UP:MA19.MM.4
Vocabulary
- Compound Interest
- Geometric Sequence
- Proportional Depreciation
- Periodic
- Annual Percentage Rate
- Annual Percentage Yield
Knowledge
Students know:
- how to select information from a real-world financial problem, such as the initial amount of the investment and its periodic rate of change, and use it along with a geometric sequence to model compound interest and proportional depreciation.
Skills
Students are able to:
- Identify the first term and common ratio in a geometric sequence.
- Recognize that the first term of a geometric sequence is the initial value of the loan or investment.
- Recognize that the common ratio is either (1+rate of growth) or (1-Rate of decay).
- Use a geometric sequence to model compound interest or proportional depreciation.

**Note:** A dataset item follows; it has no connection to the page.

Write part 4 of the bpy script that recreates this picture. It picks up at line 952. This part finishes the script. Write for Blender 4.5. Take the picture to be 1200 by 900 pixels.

- Display data found using a geometric sequence to model compound interest or proportional depreciation. Relate APR to APY using compound interest formulas.
Understanding
Students understand that:
- the initial amount of an investment or a loan and its periodic rate of change correlate to the first term and the common difference in a geometric sequence.
- Geometric sequences can be used to model compound interest and proportional depreciation.
- The annual percentage rate is the yearly rate of interest while the annual percentage yield is the rate you actually pay when compound interest is included.